New Year, New Rules: Cut It Out


Image courtesy of One Way Stock.

With the New Year come new resolutions. Television shows, commercials and news stories tell us it’s time to set goals, make plans and generally reinvent ourselves and/or our surroundings. Start exercising. Stop smoking. Grow out your hair. Grow out your nails. Change the floors. Change your job. Find a man. Find a house. When it comes to resolutions, we’ve all made them; we’ve all broken them. Quite often by the time Valentine’s Day rolls around we women are discouraged by the idea that we have fallen short once again. To that end, I offer a few words of encouragement: Cut it out. Seriously–cut it out. Those may not sound like encouraging words, but they are. With a new mindset, women can avoid the New Year blues.

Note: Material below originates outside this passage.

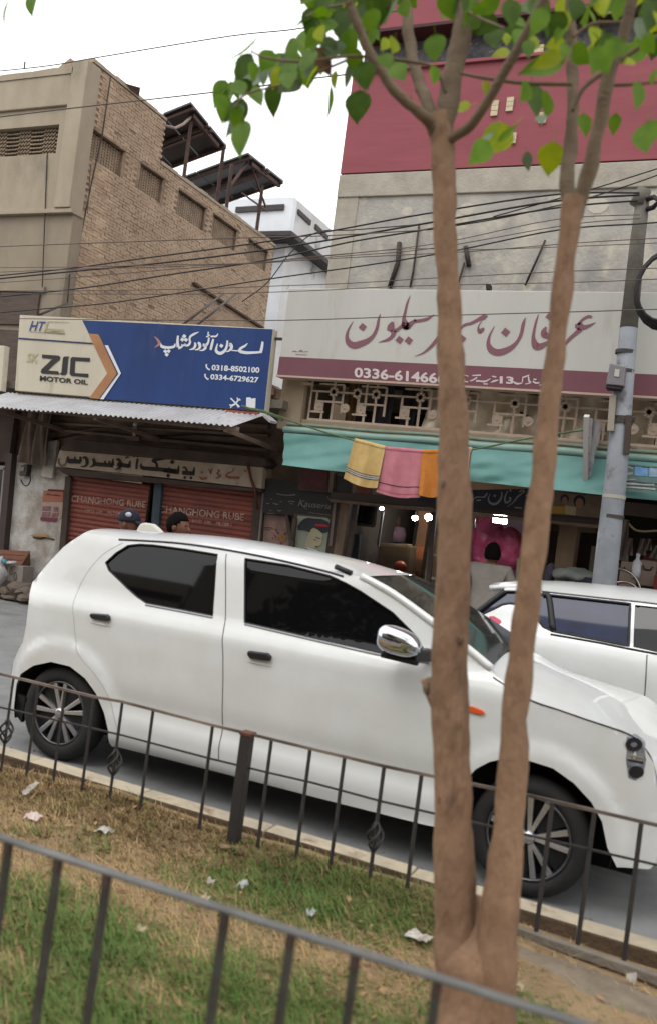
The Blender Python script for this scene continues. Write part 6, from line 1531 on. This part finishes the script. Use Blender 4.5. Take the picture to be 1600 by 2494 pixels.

First, cut yourself some slack. Thanks to Pinterest, Facebook and Instagram, we are bombarded with images of perfection put out by supermoms around the globe. Many of us spent December agonizing over how many creative ways our Shelf Elves could stir up mischief, or how many amazing cookies and crafts we could create for gift-giving or holiday parties. Honestly, I have nothing against Pinterest or its counterparts. It’s fun to look at all of the things people have made and shared. However there is a fine line between admiration and comparison. If you enjoy being creative and having fun with it, go for it; if looking at what others have done leaves you feeling inadequate, stop looking. The truth is–kids really don’t care. Sure, mine loved the fun of finding Outback Bo (our shelf elf) cutting snowflakes out of coffee filters this year, but they were just as happy last year, when his biggest excitement-inducing action was moving from the coffee table to the rocking chair on any given morning, often flung there at the last possible moment before the kids woke up. As far as crafts and treats go, most kids love the homemade goodies, but they are just as happy with some double-stuffed Oreos and Target-purchased decorations. There’s nothing wrong with keeping it simple.

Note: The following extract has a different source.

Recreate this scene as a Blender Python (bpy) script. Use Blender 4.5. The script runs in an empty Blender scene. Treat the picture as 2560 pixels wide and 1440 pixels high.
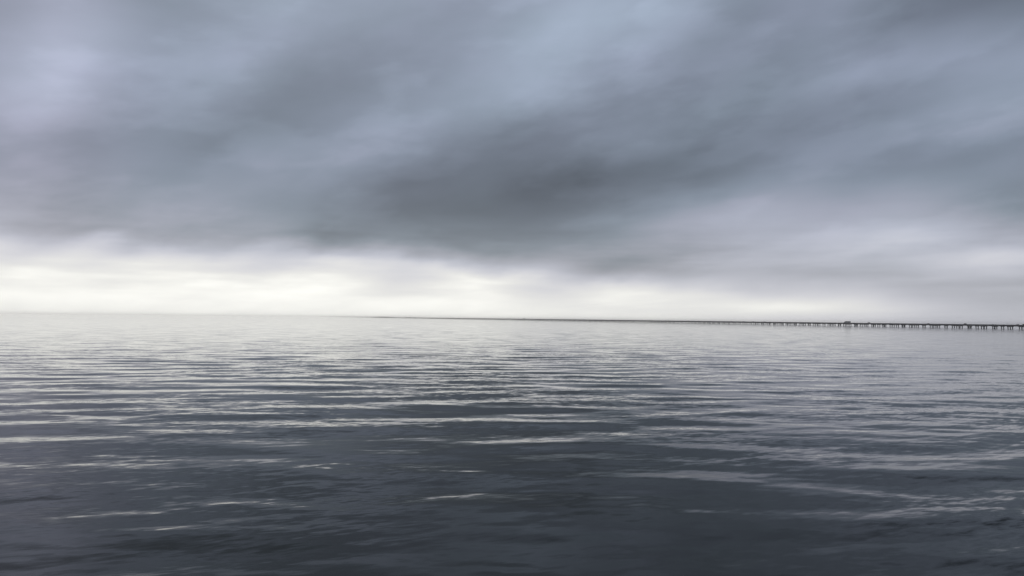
import bpy, bmesh, math, random
import numpy as np
from mathutils import Matrix, Vector

random.seed(7)
scene = bpy.context.scene
COL = scene.collection
R = math.radians

# ------------------------------------------------------------------ camera
CAM_H = 9.0
cam_data = bpy.data.cameras.new('camera')
cam_data.sensor_width = 36.0
cam_data.lens = 36.0 * 1900 / 2560
cam_data.clip_start = 0.1
cam_data.clip_end = 300000
cam = bpy.data.objects.new('camera', cam_data)
COL.objects.link(cam)
cam.matrix_world = (Matrix.Translation((0, 0, CAM_H)) @ Matrix.Rotation(R(90 + 2.285), 4, 'X')
                    @ Matrix.Rotation(0.0104, 4, 'Z'))
scene.camera = cam

# ------------------------------------------------------------------ render
scene.render.engine = 'CYCLES'
scene.view_settings.view_transform = 'Standard'
scene.view_settings.look = 'None'
scene.view_settings.exposure = 0.0
scene.view_settings.gamma = 1.0
scene.view_settings.use_curve_mapping = False
scene.cycles.use_denoising = True
scene.cycles.max_bounces = 6
scene.cycles.volume_bounces = 4
scene.cycles.caustics_reflective = True

# ------------------------------------------------------------------ node helpers
class S:
    """A float socket with arithmetic."""
    def __init__(self, nt, sock): self.nt, self.s = nt, sock
    def _m(self, op, *a, clamp=False):
        n = self.nt.nodes.new('ShaderNodeMath'); n.operation = op; n.use_clamp = clamp
        for i, v in enumerate((self,) + a):
            if isinstance(v, S): self.nt.links.new(v.s, n.inputs[i])
            else: n.inputs[i].default_value = v
        return S(self.nt, n.outputs[0])
    def __add__(self, o): return self._m('ADD', o)
    def __radd__(self, o): return self._m('ADD', o)
    def __sub__(self, o): return self._m('SUBTRACT', o)
    def __rsub__(self, o): return (self * -1.0) + o
    def __mul__(self, o): return self._m('MULTIPLY', o)
    def __rmul__(self, o): return self._m('MULTIPLY', o)
    def __truediv__(self, o): return self._m('DIVIDE', o)
    def pow(self, o): return self._m('POWER', o)
    def madd(self, k, o): return self._m('MULTIPLY_ADD', k, o)
    def step(self, a, b, lo=0.0, hi=1.0):
        n = self.nt.nodes.new('ShaderNodeMapRange'); n.interpolation_type = 'SMOOTHSTEP'
        self.nt.links.new(self.s, n.inputs['Value'])
        for i, v in ((1, a), (2, b), (3, lo), (4, hi)):
            if isinstance(v, S): self.nt.links.new(v.s, n.inputs[i])
            else: n.inputs[i].default_value = v
        return S(self.nt, n.outputs[0])
def xyz(nt, x, y, z):
    n = nt.nodes.new('ShaderNodeCombineXYZ')
    for i, v in enumerate((x, y, z)):
        if isinstance(v, S): nt.links.new(v.s, n.inputs[i])
        else: n.inputs[i].default_value = v
    return n.outputs[0]
def noise(nt, vec, scale, detail=3.0, rough=0.5, dims='3D', lac=2.0, dist=0.0):
    n = nt.nodes.new('ShaderNodeTexNoise'); n.noise_dimensions = dims
    nt.links.new(vec, n.inputs['Vector'])
    n.inputs['Scale'].default_value = scale; n.inputs['Detail'].default_value = detail
    n.inputs['Roughness'].default_value = rough; n.inputs['Lacunarity'].default_value = lac
    n.inputs['Distortion'].default_value = dist
    return n

# ------------------------------------------------------------------ sky
# Overcast: cloud masses as soft lobes (azimuth, elevation, half widths, tilt, in
# degrees; amount lighter or darker than the mean deck), broken up by noise that is
# laid out on the flat cloud deck overhead, over a bright gap above the horizon.
SUN_EL, SUN_AZ = 52.0, -25.0
CLOUD_MASSES = [
(-32.0,1.0,5.0,0.70,0,0.018), (-25.6,1.0,5.0,0.70,0,0.019), (-19.3,1.0,5.0,0.70,0,0.016), (-6.5,1.0,5.0,0.70,0,0.026), (6.2,1.0,5.0,0.70,0,-0.023),
(18.9,1.0,5.0,0.70,0,0.075), (25.3,1.0,5.0,0.70,0,0.090), (31.6,1.0,5.0,0.70,0,-0.018), (38.0,1.0,5.0,0.70,0,0.027), (-35.0,2.4,4.6,0.85,0,0.031),
(-29.6,2.4,4.6,0.85,0,0.028), (-24.2,2.4,4.6,0.85,0,0.018), (-13.5,2.4,4.6,0.85,0,0.017), (-8.1,2.4,4.6,0.85,0,-0.043), (-2.7,2.4,4.6,0.85,0,0.024),
(2.7,2.4,4.6,0.85,0,-0.079), (8.1,2.4,4.6,0.85,0,0.047), (13.5,2.4,4.6,0.85,0,0.033), (18.8,2.4,4.6,0.85,0,-0.018), (24.2,2.4,4.6,0.85,0,0.050),
(29.6,2.4,4.6,0.85,0,-0.057), (35.0,2.4,4.6,0.85,0,-0.017), (-32.6,3.9,4.6,1.00,28,-0.075), (-27.6,3.9,4.6,1.00,17,-0.081), (-22.6,3.9,4.6,1.00,13,-0.040),
(-17.6,3.9,4.6,1.00,10,-0.066), (-12.6,3.9,4.6,1.00,8,0.020), (-7.6,3.9,4.6,1.00,7,-0.061), (-2.6,3.9,4.6,1.00,6,-0.036), (2.4,3.9,4.6,1.00,5,0.067),
(7.4,3.9,4.6,1.00,5,-0.100), (12.4,3.9,4.6,1.00,4,-0.025), (17.4,3.9,4.6,1.00,4,0.020), (22.4,3.9,4.6,1.00,4,-0.032), (32.4,3.9,4.6,1.00,3,0.128),
(37.4,3.9,4.6,1.00,3,-0.024), (-32.7,5.6,4.6,1.25,37,-0.031), (-28.0,5.6,4.6,1.25,25,-0.034), (-23.4,5.6,4.6,1.25,19,-0.029), (-18.7,5.6,4.6,1.25,15,0.022),
(-14.0,5.6,4.6,1.25,12,-0.110), (-9.4,5.6,4.6,1.25,10,-0.060), (-4.7,5.6,4.6,1.25,9,-0.097), (-0.0,5.6,4.6,1.25,8,-0.081), (4.6,5.6,4.6,1.25,7,-0.067),
(9.3,5.6,4.6,1.25,6,-0.020), (14.0,5.6,4.6,1.25,6,-0.022), (18.6,5.6,4.6,1.25,5,0.018), (28.0,5.6,4.6,1.25,5,0.099), (32.6,5.6,4.6,1.25,4,-0.040),
(-32.5,7.8,4.8,1.50,40,0.022), (-27.5,7.8,4.8,1.50,32,-0.026), (-17.5,7.8,4.8,1.50,19,-0.049), (-12.5,7.8,4.8,1.50,16,-0.076), (-7.5,7.8,4.8,1.50,13,-0.129),
(-2.5,7.8,4.8,1.50,12,-0.076), (2.5,7.8,4.8,1.50,10,-0.106), (7.5,7.8,4.8,1.50,9,-0.078), (17.5,7.8,4.8,1.50,8,0.057), (22.5,7.8,4.8,1.50,7,-0.019),
(27.5,7.8,4.8,1.50,7,0.047), (32.5,7.8,4.8,1.50,6,-0.058), (37.5,7.8,4.8,1.50,6,-0.094), (-35.0,10.4,5.2,1.80,40,-0.086), (-29.6,10.4,5.2,1.80,40,-0.067),
(-24.2,10.4,5.2,1.80,33,-0.016), (-18.8,10.4,5.2,1.80,26,-0.027), (-8.1,10.4,5.2,1.80,18,-0.127), (-2.7,10.4,5.2,1.80,16,-0.065), (2.7,10.4,5.2,1.80,14,-0.162),
(8.1,10.4,5.2,1.80,12,-0.113), (13.5,10.4,5.2,1.80,11,-0.076), (24.2,10.4,5.2,1.80,9,-0.041), (29.6,10.4,5.2,1.80,8,-0.051), (35.0,10.4,5.2,1.80,8,-0.033),
(-32.2,13.6,5.6,2.10,40,0.124), (-20.5,13.6,5.6,2.10,35,-0.043), (-8.9,13.6,5.6,2.10,24,0.039), (-3.0,13.6,5.6,2.10,20,-0.046), (2.8,13.6,5.6,2.10,18,-0.064),
(8.6,13.6,5.6,2.10,16,-0.017), (14.5,13.6,5.6,2.10,14,-0.031), (20.3,13.6,5.6,2.10,13,-0.060), (26.1,13.6,5.6,2.10,12,-0.053), (32.0,13.6,5.6,2.10,11,0.068),
(37.8,13.6,5.6,2.10,10,-0.061), (-31.9,17.2,6.0,2.40,40,0.085), (-25.5,17.2,6.0,2.40,40,0.018), (-12.8,17.2,6.0,2.40,32,-0.069), (-6.4,17.2,6.0,2.40,27,-0.028),
(-0.1,17.2,6.0,2.40,23,0.042), (6.3,17.2,6.0,2.40,20,-0.024), (12.6,17.2,6.0,2.40,18,-0.031), (19.0,17.2,6.0,2.40,16,-0.027), (25.4,17.2,6.0,2.40,15,0.021),
(31.7,17.2,6.0,2.40,13,0.021), (38.1,17.2,6.0,2.40,12,0.031), (-24.6,21.2,6.4,2.80,40,-0.030), (-17.6,21.2,6.4,2.80,40,0.042), (-10.6,21.2,6.4,2.80,36,0.028),
(3.4,21.2,6.4,2.80,26,0.102), (10.4,21.2,6.4,2.80,23,0.076), (17.4,21.2,6.4,2.80,20,-0.041), (31.4,21.2,6.4,2.80,17,-0.137), (38.4,21.2,6.4,2.80,15,-0.161),
(10.0,25.5,7.5,3.60,27,0.017), 
]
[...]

Image courtesy of Jon Ashcroft.

If you do want to enjoy homespun fun, narrow it down. Kids enjoy predictability and tradition, so pick a couple of things and let the rest go. At Christmas time, my kids love decorating cutout cookies, so we take one day and bake a couple dozen. Nothing fancy, but it’s fun and they look forward to it every year. As for the rest of the year, we’ve adopted a few simple weekly traditions. Monday nights are “milkshake Mondays”–typically I make milkshakes, but if sports or activities pop up, we settle for drive-thru shakes and call it good. The Fridays they spend with me are “movie night Fridays”–we rent a movie or watch a DVD and eat popcorn, then sleep on blankets in the living room. Years ago I remember Dr. Phil’s wife Robin talking about how she always had “taco Tuesdays” when her kids were growing up. She said that as adults her sons have told her that those are some of their best memories. Simple is good.

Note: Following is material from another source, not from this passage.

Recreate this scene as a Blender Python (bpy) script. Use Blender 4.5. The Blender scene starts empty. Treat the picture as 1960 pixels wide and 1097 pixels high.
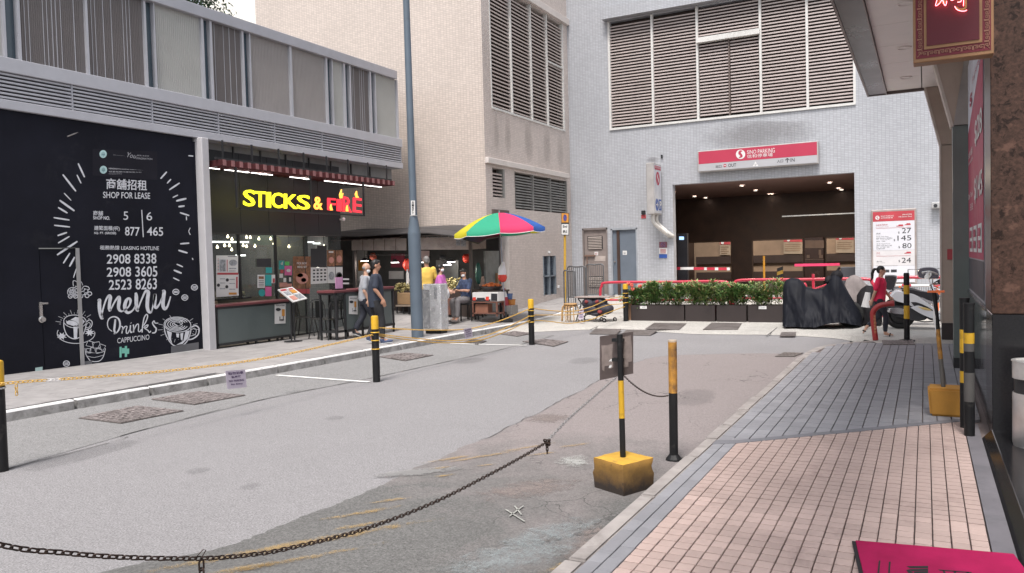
import bpy, bmesh, math, random
import numpy as np
from mathutils import Vector, Matrix, noise
SC = bpy.context.scene
R = math.radians
random.seed(7)

# ------------------------------------------------------------------ camera
CAM_F, CAM_YAW, CAM_PITCH, CAM_ROLL, CAM_Z = 1502.22, .485288, .0357648, -.02627035, 1.78
IW, IH = 1960, 1097
_f = np.array([-np.sin(CAM_YAW)*np.cos(CAM_PITCH), np.cos(CAM_YAW)*np.cos(CAM_PITCH), -np.sin(CAM_PITCH)])
_r = np.array([np.cos(CAM_YAW), np.sin(CAM_YAW), 0.]); _u = np.cross(_r, _f)
_r, _u = np.cos(CAM_ROLL)*_r+np.sin(CAM_ROLL)*_u, -np.sin(CAM_ROLL)*_r+np.cos(CAM_ROLL)*_u
_C = np.array([0, 0, CAM_Z])
cd = bpy.data.cameras.new('camera'); cam = bpy.data.objects.new('camera', cd); SC.collection.objects.link(cam)
cd.sensor_width = 36; cd.lens = CAM_F/IW*36; cd.clip_start = .05; cd.clip_end = 2000
cam.matrix_world = Matrix(((_r[0], _u[0], -_f[0], 0), (_r[1], _u[1], -_f[1], 0), (_r[2], _u[2], -_f[2], CAM_Z), (0, 0, 0, 1)))
SC.camera = cam
# ------------------------------------------------------------------ light
SUN_EL, SUN_AZ = R(62), R(172)      # azimuth clockwise from +y
SKY_STRENGTH, SUN_STRENGTH, EXPOSURE = .125, 2.3, .7
w = bpy.data.worlds.new('World'); SC.world = w; w.use_nodes = True
nt = w.node_tree; nt.nodes.clear()
sky = nt.nodes.new('ShaderNodeTexSky'); sky.sky_type = 'NISHITA'; sky.sun_disc = False
sky.sun_elevation = SUN_EL; sky.sun_rotation = SUN_AZ; sky.air_density = 1; sky.dust_density = 3; sky.ozone_density = 1
hs = nt.nodes.new('ShaderNodeHueSaturation'); hs.inputs['Saturation'].default_value = .3; hs.inputs['Value'].default_value = 1.15
bg = nt.nodes.new('ShaderNodeBackground'); bg.inputs[1].default_value = SKY_STRENGTH
wo = nt.nodes.new('ShaderNodeOutputWorld')
nt.links.new(sky.outputs[0], hs.inputs['Color']); nt.links.new(hs.outputs[0], bg.inputs[0]); nt.links.new(bg.outputs[0], wo.inputs[0])
sd = bpy.data.lights.new('sun', 'SUN'); sd.energy = SUN_STRENGTH; sd.angle = R(16); sd.color = (1, .95, .9)
so = bpy.data.objects.new('sun', sd); SC.collection.objects.link(so)
sdir = Vector((math.sin(SUN_AZ)*math.cos(SUN_EL), math.cos(SUN_AZ)*math.cos(SUN_EL), math.sin(SUN_EL)))
so.rotation_euler = sdir.to_track_quat('Z', 'Y').to_euler()
SC.view_settings.view_transform = 'Standard'; SC.view_settings.look = 'None'
SC.view_settings.exposure = EXPOSURE; SC.view_settings.gamma = 1; SC.view_settings.use_curve_mapping = False
SC.cycles.max_bounces = 6; SC.cycles.transparent_max_bounces = 12; SC.cycles.use_denoising = True
SC.cycles.sample_clamp_indirect = 4

# ------------------------------------------------------------------ pixel of the photograph -> point on a real plane
def ray(x, y): return _r*(x-IW/2)/CAM_F-_u*(y-IH/2)/CAM_F+_f
def G(x, y, z=0.): d = ray(x, y); return Vector(_C+d*(z-CAM_Z)/d[2])
def PX(x, y, X): d = ray(x, y); return Vector(_C+d*X/d[0])
def PY(x, y, Y): d = ray(x, y); return Vector(_C+d*Y/d[1])
def onX(X): return lambda x, y: PX(x, y, X)
def onY(Y): return lambda x, y: PY(x, y, Y)
def onZ(z): return lambda x, y: G(x, y, z)
lerp = lambda a, b, t: a+(b-a)*t
def interp(x, xs, ys): return float(np.interp(x, xs, ys))

# ------------------------------------------------------------------ objects
ORG = {}
def link(o): SC.collection.objects.link(o); return o
def thing(name, label, cat, loc=(0, 0, 0), group=None, kind=None):
    o = link(bpy.data.objects.new(name, None)); o.location = loc; o.empty_display_size = .1
    ORG[o.name] = Vector(loc)
    if label: o['label'] = label
    if cat: o['category'] = cat
    if group: o['group'] = group
    if kind: o['kind'] = kind
    return o
def org(p): return ORG.get(p.name, Vector((0, 0, 0))) if p else Vector((0, 0, 0))
def put(name, me, parent=None, loc=None, rot=None, kind=None, label=None):
    """place an already built (local) mesh at a world position under a parent whose origin is a pure translation"""
    o = link(bpy.data.objects.new(name, me))
    if parent: o.parent = parent
    if loc is not None: o.location = Vector(loc)-org(parent)
    if rot is not None: o.rotation_euler = rot
    if kind: o['kind'] = kind
    if label: o['label'] = label
    ORG[o.name] = Vector(loc) if loc is not None else org(parent)
    return o
def tag(o, label=None, cat=None, group=None, kind=None):
    for k, v in (('label', label), ('category', cat), ('group', group), ('kind', kind)):
        if v: o[k] = v
    return o
def copy_thing(root, loc, rz=None, label=None, group=None):
    r = root.copy(); link(r); r.location = loc
    if rz is not None: r.rotation_euler.z = rz
    ORG[r.name] = Vector(loc)
    if label: r['label'] = label
    if group: r['group'] = group
    for ch in root.children:
        c = ch.copy(); link(c); c.parent = r
        for g in ch.children:
            d = g.copy(); link(d); d.parent = c
    return r

class MB:
    def __init__(s): s.bm = bmesh.new()
    def face(s, pts):
        try: return s.bm.faces.new([s.bm.verts.new(p) for p in pts])
        except ValueError: return None
    def box(s, x0, x1, y0, y1, z0, z1):
        return s.hull8([(x0, y0, z0), (x1, y0, z0), (x1, y1, z0), (x0, y1, z0)], [(x0, y0, z1), (x1, y0, z1), (x1, y1, z1), (x0, y1, z1)])
    def hull8(s, a, b):
        n = len(a); va = [s.bm.verts.new(p) for p in a]; vb = [s.bm.verts.new(p) for p in b]
        s.bm.faces.new(va[::-1]); s.bm.faces.new(vb)
        for i in range(n): s.bm.faces.new((va[i], va[(i+1) % n], vb[(i+1) % n], vb[i]))
        return s
    def obox(s, c, size, M=None):
        M = M or Matrix.Identity(3); c = Vector(c); h = [k/2 for k in size]
        f = lambda x, y, z: c+M @ Vector((x*h[0], y*h[1], z*h[2]))
        return s.hull8([f(-1, -1, -1), f(1, -1, -1), f(1, 1, -1), f(-1, 1, -1)], [f(-1, -1, 1), f(1, -1, 1), f(1, 1, 1), f(-1, 1, 1)])
    def bar(s, p, q, w, h=None, up=(0, 0, 1)):
        p, q = Vector(p), Vector(q); h = h or w; d = (q-p).normalized(); up = Vector(up)
        if abs(d.dot(up)) > .95: up = Vector((1, 0, 0))
        x = d.cross(up).normalized(); z = x.cross(d)
        o = [(-1, -1), (1, -1), (1, 1), (-1, 1)]
        return s.hull8([p+x*a*w/2+z*b*h/2 for a, b in o], [q+x*a*w/2+z*b*h/2 for a, b in o])
    def tube(s, pts, r, n=10, caps=True, flat=None, closed=False):
        pts = [Vector(p) for p in pts]; m = len(pts)
        rs = r if isinstance(r, (list, tuple)) else [r]*m
        rings = []; ref = None
        for i, p in enumerate(pts):
            if closed: d = pts[(i+1) % m]-pts[i-1]
            else: d = pts[min(i+1, m-1)]-pts[max(i-1, 0)]
            d.normalize()
            if ref is None:
                ref = Vector((0, 0, 1)) if abs(d.z) < .9 else Vector((1, 0, 0))
            x = d.cross(ref)
            if x.length < 1e-4: x = d.orthogonal()
            x.normalize(); z = x.cross(d).normalized(); ref = z
            rr = rs[i]; ra, rb = rr if isinstance(rr, (tuple, list)) else (rr, rr)
            rings.append([s.bm.verts.new(p+x*math.cos(a)*ra+z*math.sin(a)*rb) for a in [2*math.pi*k/n for k in range(n)]])
        R_ = range(m) if closed else range(m-1)
        for i in R_:
            A, B = rings[i], rings[(i+1) % m]
            for k in range(n): s.bm.faces.new((A[k], A[(k+1) % n], B[(k+1) % n], B[k]))
        if caps and not closed:
            s.bm.faces.new(rings[0][::-1]); s.bm.faces.new(rings[-1])
        return s
    def lathe(s, c, prof, n=20, axis=(0, 0, 1), sx=1, sy=1):
        """prof: (radius, height) pairs, closed with caps"""
        ax = Vector(axis).normalized(); x = ax.orthogonal().normalized() if abs(ax.z) < .99 else Vector((1, 0, 0)); y = ax.cross(x); c = Vector(c)
        rings = [[s.bm.verts.new(c+ax*h+(x*math.cos(2*math.pi*k/n)*sx+y*math.sin(2*math.pi*k/n)*sy)*max(r, 1e-4)) for k in range(n)] for r, h in prof]
        for A, B in zip(rings, rings[1:]):
            for k in range(n): s.bm.faces.new((A[k], A[(k+1) % n], B[(k+1) % n], B[k]))
        s.bm.faces.new(rings[0][::-1]); s.bm.faces.new(rings[-1]); return s
    def ball(s, c, r, n=12, m=8, M=None):
        c = Vector(c); r = (r, r, r) if not isinstance(r, (tuple, list)) else r; M = M or Matrix.Identity(3)
        f = lambda x, y, z: s.bm.verts.new(c+M @ Vector((x*r[0], y*r[1], z*r[2])))
        rings = []
        for i in range(1, m):
            a = math.pi*i/m
            rings.append([f(math.sin(a)*math.cos(2*math.pi*k/n), math.sin(a)*math.sin(2*math.pi*k/n), math.cos(a)) for k in range(n)])
        T, B = f(0, 0, 1), f(0, 0, -1)
        for k in range(n): s.bm.faces.new((T, rings[0][k], rings[0][(k+1) % n])); s.bm.faces.new((B, rings[-1][(k+1) % n], rings[-1][k]))
        for A, Bq in zip(rings, rings[1:]):
            for k in range(n): s.bm.faces.new((A[k], Bq[k], Bq[(k+1) % n], A[(k+1) % n]))
        return s
    def torus(s, c, R0, r0, M=None, n=16, m=6, ex=0):
        """stretched ring (chain link): long axis local x by ex"""
        M = M or Matrix.Identity(3); c = Vector(c); rings = []
        for i in range(n):
            a = 2*math.pi*i/n; cx, cy = math.cos(a), math.sin(a)
            o = Vector((ex if cx > 0 else -ex, 0, 0))
            rings.append([s.bm.verts.new(c+M @ (o+Vector((cx*(R0+r0*math.cos(b)), cy*(R0+r0*math.cos(b)), r0*math.sin(b))))) for b in [2*math.pi*k/m for k in range(m)]])
        for i in range(n):
            A, B = rings[i], rings[(i+1) % n]
            for k in range(m): s.bm.faces.new((A[k], A[(k+1) % m], B[(k+1) % m], B[k]))
        return s
    def prism(s, poly, d):
        d = Vector(d); poly = [Vector(p) for p in poly]
        return s.hull8(poly, [p+d for p in poly])
    def mesh(s, name, m=None, bevel=0, smooth=False, seg=1, origin=(0, 0, 0), fix=True):
        if fix: bmesh.ops.recalc_face_normals(s.bm, faces=s.bm.faces)
        if bevel:
            es = [e for e in s.bm.edges if len(e.link_faces) == 2 and e.calc_face_angle(0) > .5]
            bmesh.ops.bevel(s.bm, geom=es, offset=bevel, segments=seg, affect='EDGES', clamp_overlap=True)
        o = Vector(origin)
        if o.length: bmesh.ops.translate(s.bm, verts=s.bm.verts, vec=-o)
        me = bpy.data.meshes.new(name); s.bm.to_mesh(me); s.bm.free()
        if m:
            for k in (m if isinstance(m, (list, tuple)) else [m]): me.materials.append(k)
        if smooth: me.polygons.foreach_set('use_smooth', [True]*len(me.polygons)); me.update()
        if smooth == 'auto':
            try: me.set_sharp_from_angle(angle=R(40))
            except Exception: pass
        return me
    def build(s, name, m, parent=None, kind=None, label=None, **k):
        """vertices are in world space; the object gets its parent's origin"""
        return put(name, s.mesh(name, m, origin=org(parent), **k), parent, kind=kind, label=label) if parent else \
            put(name, s.mesh(name, m, **k), None, kind=kind, label=label)
def structure(o): o['kind'] = 'structure'; return o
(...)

Image courtesy of Banalities.

Of course, along with cutting ourselves some slack, we need to get real and cut the excuses that keep us from achieving the goals we do set. Many women set fitness goals in January only to be derailed within a matter of months, if not weeks. One of the most common excuses, one that I have given myself, is “I’m too busy to exercise”. It’s funny that in this world of conveniences, the things that are meant to save time have turned out to become huge time-sucks. Thanks to DVRs, computers and smart phones, we can entertain ourselves anytime, anyplace. So many who complain there’s no time to exercise have no problem recapping the latest episodes of Duck Dynasty, Honey Boo Boo or The Walking Dead. We make time for Facebook, Twitter and YouTube, but have no time to eat right or exercise. It doesn’t have to be rocket science. We don’t have to count calories, try out all the fad diets, or be a cross fit champ (although honestly cross fit looks like fun). A friend of mine said her trainer challenged her to walk or run one mile every day. One mile takes 10-15 minutes, so it’s easy to work into the day at some point. Of course, my friend said that once she covers one mile, she typically wants to go farther, which is probably the point. Last week I had my annual checkup. I mentioned my desire to lose weight and my doctor replied, “Eat less carbs. Drink more water. Work up a sweat every other day.” Again, simple is good.

Finally, in order to be happy in the New Year, we need to cut the self-criticism. We know our own weak points and focus on them better than anyone else. My ladies’ club had our annual “black dress” party last month. In the pictures we took all I could see were my upper arms. Instead of just having fun and laughing with friends, I let something as silly as my arms hijack my good time. Finally I realized I had two options: let it go and be happy with the body I have, or resolve to take action going forward to do something about it. Dwelling on my current shortcomings was not helpful in either scenario, so I stopped. This applies in so many ways. Maybe our houses aren’t as spotless as we’d like; maybe the laundry isn’t all done, maybe we don’t have Pinterest-perfect organized closets or cupboards. So what? Honestly, so what? Not to sound morose, but none of us knows how much time we have left. Why spend that time dwelling on the negative and beating ourselves up? Instead, let’s focus on the positives, choose our battles, and celebrate the little moments, because life is all about the little moments. It may be simple, but simple is good.